Die Passage ist inzwischen aus dem Leitantrag getilgt, auf dem Parteitag will man Kampfabstimmungen vermeiden, vor allem aber persönliche Fehden wie in Göttingen. Europa soll jetzt positiver kommuniziert werden, irgendwie. Und während Sahra Wagenknecht über das Ende des Euro nachdenkt, will Katja Kipping, diese Expertin fürs dialektische Denken, dem Wähler klar machen, warum Europa gut ist, als Idee, in der Realität aber ein Problem.

"Wir sagen Ja zu Europa als Gestaltungsraum", erklärt sie. "Aber wir kritisieren Strukturen, die unsozial und undemokratisch sind oder Profite vor die Menschen stellen." Hier Bankenmacht, Entmündigung, dort Spielräume der Politik, so etwa muss man sich das vorstellen. "Wie sieht ein Europa aus, für das wir streiten?", fragt Kipping irgendwann.
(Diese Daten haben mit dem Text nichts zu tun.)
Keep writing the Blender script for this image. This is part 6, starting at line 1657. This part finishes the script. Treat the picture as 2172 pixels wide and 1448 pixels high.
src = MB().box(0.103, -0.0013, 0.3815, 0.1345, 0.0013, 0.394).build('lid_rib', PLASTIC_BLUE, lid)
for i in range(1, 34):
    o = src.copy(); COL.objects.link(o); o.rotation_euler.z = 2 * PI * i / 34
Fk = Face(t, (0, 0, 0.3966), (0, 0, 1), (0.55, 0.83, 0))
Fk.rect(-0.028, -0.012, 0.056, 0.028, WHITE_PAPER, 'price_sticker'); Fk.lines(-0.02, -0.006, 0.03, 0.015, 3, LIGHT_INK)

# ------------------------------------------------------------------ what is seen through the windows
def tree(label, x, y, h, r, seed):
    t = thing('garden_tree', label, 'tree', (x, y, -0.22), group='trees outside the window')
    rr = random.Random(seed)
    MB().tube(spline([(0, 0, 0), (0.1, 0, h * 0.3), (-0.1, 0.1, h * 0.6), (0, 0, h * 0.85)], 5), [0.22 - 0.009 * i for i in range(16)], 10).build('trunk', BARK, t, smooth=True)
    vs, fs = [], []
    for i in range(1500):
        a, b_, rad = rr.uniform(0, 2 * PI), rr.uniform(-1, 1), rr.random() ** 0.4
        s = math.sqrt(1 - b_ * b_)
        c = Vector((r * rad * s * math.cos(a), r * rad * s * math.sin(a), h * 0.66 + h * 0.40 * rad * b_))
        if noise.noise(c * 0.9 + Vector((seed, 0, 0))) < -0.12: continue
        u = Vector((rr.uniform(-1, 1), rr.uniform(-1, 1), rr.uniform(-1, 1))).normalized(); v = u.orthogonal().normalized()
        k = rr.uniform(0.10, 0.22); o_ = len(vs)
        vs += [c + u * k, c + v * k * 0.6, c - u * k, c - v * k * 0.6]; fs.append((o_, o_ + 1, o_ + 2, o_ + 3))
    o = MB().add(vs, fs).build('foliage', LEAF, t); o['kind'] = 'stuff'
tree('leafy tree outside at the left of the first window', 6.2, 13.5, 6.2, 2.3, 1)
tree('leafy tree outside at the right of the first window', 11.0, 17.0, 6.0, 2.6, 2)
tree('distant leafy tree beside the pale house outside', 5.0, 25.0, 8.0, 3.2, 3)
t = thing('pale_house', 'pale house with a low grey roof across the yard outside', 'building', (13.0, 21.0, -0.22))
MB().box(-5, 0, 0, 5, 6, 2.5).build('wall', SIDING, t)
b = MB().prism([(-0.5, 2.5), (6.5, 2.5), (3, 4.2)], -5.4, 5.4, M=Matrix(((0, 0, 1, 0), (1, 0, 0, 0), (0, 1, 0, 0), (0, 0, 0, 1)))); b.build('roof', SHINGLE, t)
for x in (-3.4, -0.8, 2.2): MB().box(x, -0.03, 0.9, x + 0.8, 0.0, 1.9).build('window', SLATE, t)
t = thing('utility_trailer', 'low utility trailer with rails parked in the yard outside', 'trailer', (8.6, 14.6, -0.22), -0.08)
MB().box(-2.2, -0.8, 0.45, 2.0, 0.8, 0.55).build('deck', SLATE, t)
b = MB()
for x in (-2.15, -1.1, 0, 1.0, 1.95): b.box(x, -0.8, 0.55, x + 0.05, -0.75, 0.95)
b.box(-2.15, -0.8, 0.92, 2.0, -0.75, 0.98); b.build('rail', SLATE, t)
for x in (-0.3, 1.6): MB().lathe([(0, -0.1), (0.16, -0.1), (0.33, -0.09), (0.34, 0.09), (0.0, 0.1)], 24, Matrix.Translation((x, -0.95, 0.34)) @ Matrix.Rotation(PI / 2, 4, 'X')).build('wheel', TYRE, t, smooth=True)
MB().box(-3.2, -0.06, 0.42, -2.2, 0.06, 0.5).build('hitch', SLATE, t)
Die Antwort bleibt sie dann erst einmal schuldig.

Wenn die Parteivorsitzende gefragt wird, was sie positiv findet an Europa, antwortet sie mit Sätzen, die mit "Wenn" beginnen und mit Konjunktiv enden. "Wenn es einen europaweiten Verbraucherschutz gäbe, wäre das positiv." Oder: "Wenn es europaweit gültige Arbeitsschutzrichtlinien gäbe, würden wir das begrüßen." Gibt es aber alles nicht, also noch einmal: Was ist gut an Europa? "Dass es in der EU keine Kriege mehr gibt, ist ein Fortschritt", sagt sie schließlich. "Das entlässt die Länder aber nicht aus der Pflicht, sich auch nach außen friedfertig zu verhalten."

Begeisterung mag anders klingen, Katja Kipping stört das nicht. "Warten Sie meine Rede auf dem Parteitag ab", sagt sie, und da huscht so etwas wie ein Lächeln über ihr Gesicht. Ist doch schön, dass über Inhalte diskutiert wird, findet sie. Es gab in der Partei auch schon andere Zeiten.